The on-demand work model really took off when Uber made it easy for people to hail a ride from the comfort of their couches. The taxi industry was ripe to disrupt, marketplace technology was available, and the on-demand model was the right business model. Uber was so successful that the term Uber of became the zeitgeist for startups in the on-demand economy.

What followed was a surge of companies cloning the on-demand ride-hailing model for different industries from food delivery, handyman services, house cleaning, to weed delivery. Many of these jobs are rote work. Tasks involved in these jobs such as driving, ordering food, and cleaning are repetitive and can be scaled across many on-demand workers relatively easily. And given many of these jobs involve simple tasks, there are many people who can do them and the supply of workers is high.

As such, many on-demand businesses have the power to put downward pressure on the fees they pay their workers. Open marketplaces make it even easier for these companies to recruit people with the willingness to accept the lowest fees. On-demand businesses, on the other hand, virtually incur no additional costs by having more workers on their platform. In fact, they benefit from it as it increases competition for the jobs further placing downward pressure on fees they need to pay.

There are several downsides to this strategy. On-demand companies that aim to lower their worker’s fees do not have the margin to onboard, train, and manage their workers properly. Quality of service suffers as a result and client experience deteriorates. The most skilled workers also have less incentives to stay on the platform, and are likely to find alternative opportunities especially given the low barrier to join other on-demand platforms. Uber drivers can easily be Lyft drivers, and also become a handyman for Handy.
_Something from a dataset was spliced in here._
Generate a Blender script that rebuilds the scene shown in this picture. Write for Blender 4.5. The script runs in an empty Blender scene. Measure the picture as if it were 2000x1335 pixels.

The other risk factor for workers in this industry is automation. In the traditional work sense, a job inherently involves multiple tasks and activities. A teacher does not only teach, but also plans for classes, grades tests, creates assessments, etc. A HR manager inputs payroll, manages people performance, creates training program, etc. The multi-faceted nature of these jobs makes it difficult for them to be displaced by mere technology. However, in the effort to scale, many on-demand jobs are so singularly focused on one task that they become so at risk of being replaced by robots.

Uber is already investing in autonomous vehicles. Amazon is building unstaffed supermarkets. FedEx is investing in delivery robots. It is inevitable that many on-demand task-based work is going to be automated away. While many of the largest on-demand companies are themselves the initiator of this disruption, are current on-demand workers able to change their destiny just as well and evolve themselves to face the reality of future on-demand work?

 

Many experts have predicted that the future of work will see an increase in the demand for knowledge workers. As workers spend less time doing manual work, their workdays are replaced by higher cognitive activities that require technological skills and creative problem solving skills. People are less focused on task-based work and instead move towards knowledge work.

Unlike task-based work, knowledge work is usually specialised and differentiated. That means that companies need to find the right knowledge worker for the work they have at hand. As companies become more complex and the kinds of problems they need to solve increase, their need for a pool of diversified knowledge workers will increase as well. As a result, the demand for on-demand knowledge workers will increase – as companies look beyond the walls of their organisations to fill in their internal talent gaps.

The on-demand model is creeping towards the top of the organisational pyramid. As collaboration tools improve, working with a network of on-demand knowledge workers becomes easier. The on-demand work model shifts from being a cost-saving tool for mechanical tasks towards becoming a value-adding enabler for deep expertise. As businesses transform itself for the future, we will discover that the future of on-demand work is one that is more befitting to knowledge workers. The question is are we able to transform the current army of on-demand task-based workforce into the future on-demand knowledge workers businesses will sorely need?